On lacquered and plastic wrap finishes, a household wax polish can be used to great effect but always read the label as some are not recommended for use on plastics. If in doubt, find a small area that cannot be seen and try a bit. Do not leave the polish/cleaner in contact with the material for longer than say 10 seconds and always wipe off quickly. Remember, the aim is to remove the greasy fingerprints and dirt. One advantage of a wax-based polish is that it will also provide a protective layer on the drums. I have used spray-on wax polish and original furniture wax and beeswax polishes on my Yamaha natural wood finish drums for years with no problems .


Proprietary chrome cleaners work well if there is evidence of pitting or firmly attached dirt, and can be used on drum rims, chrome hardware and stands. However, a good lint-free cloth can be used to remove most surface fingerprints and grease marks. The advantage of a cleaner is that it usually has a mild solvent or detergent base of some sort which really does remove the grease.

Once you've wiped the chrome with your cloth, plus or minus cleaner, give it a good wipe down and buff with a soft clean cloth or duster. This also works well for chrome-plated snare drums.

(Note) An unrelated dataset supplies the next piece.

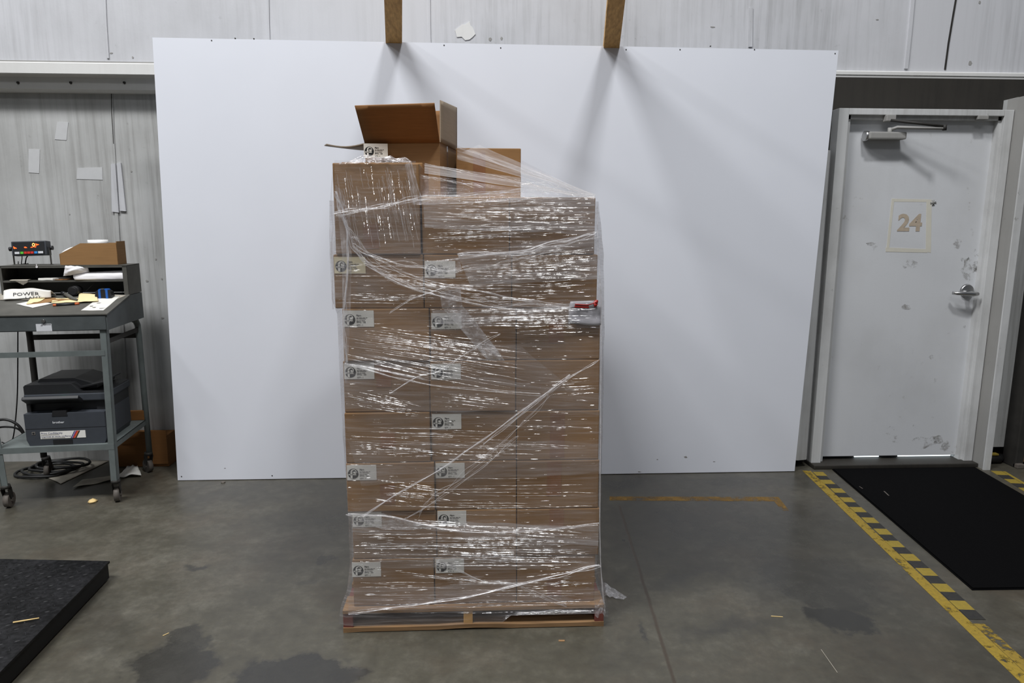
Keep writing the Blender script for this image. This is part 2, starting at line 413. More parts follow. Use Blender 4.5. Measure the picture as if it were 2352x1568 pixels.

If there is evidence of pitting or flaking or corrosion, a small piece of steel wool can be used to remove the problem. However, always be careful to rub only in the area of corrosion as it can produce very fine scratches which are okay when limited to a small area but are much more visible over a larger area. Once the pitting or corrosion has been removed, you can use the chrome cleaner to bring up the shine. A useful product I have found for removing mild corrosion, dirt and fingerprints is T-Cut a proprietary cleaner used to restore car paintwork and chrome work. You can apply it with a damp cloth, leave it to dry to a mist and then buff it off to a brilliant shine. But beware, it also has a very fine grinding paste in the formulation so should be used with care near lacquered surfaces to avoid scratching.


By far the greatest area of discussion and disagreement is the cleaning of cymbals.

My personal view is that I avoid any abrasive cleaners, even those supplied by the cymbal manufacturers themselves. My main reason is that I have found the use of warm, soapy water to do the same job as long as you dry the cymbal thoroughly after cleaning; I use a cloth followed by a warm, but not hot, hairdryer.

Wipe the damp cloth in the direction of the tone grooves i.e., around the cymbal parallel to the edge not from bell to edge. Rinse with clean warm water and then dry. This will not remove all of the finger marks which are likely to be etched into the metal and will require abrasion to remove which I am not comfortable with. When I first started playing in the 1970's I did use cymbal cleaners on non-brilliant finishes such as with A-Zildjian and found that they caused the cymbals to become more shiny, but also they seemed to become dirty and tarnished much more quickly afterwards. By using warm soapy water I have had none of these problems.

So there you have it; a few tips on how to keep your equipment looking good for maximum visual impact and for personal inspiration and motivation.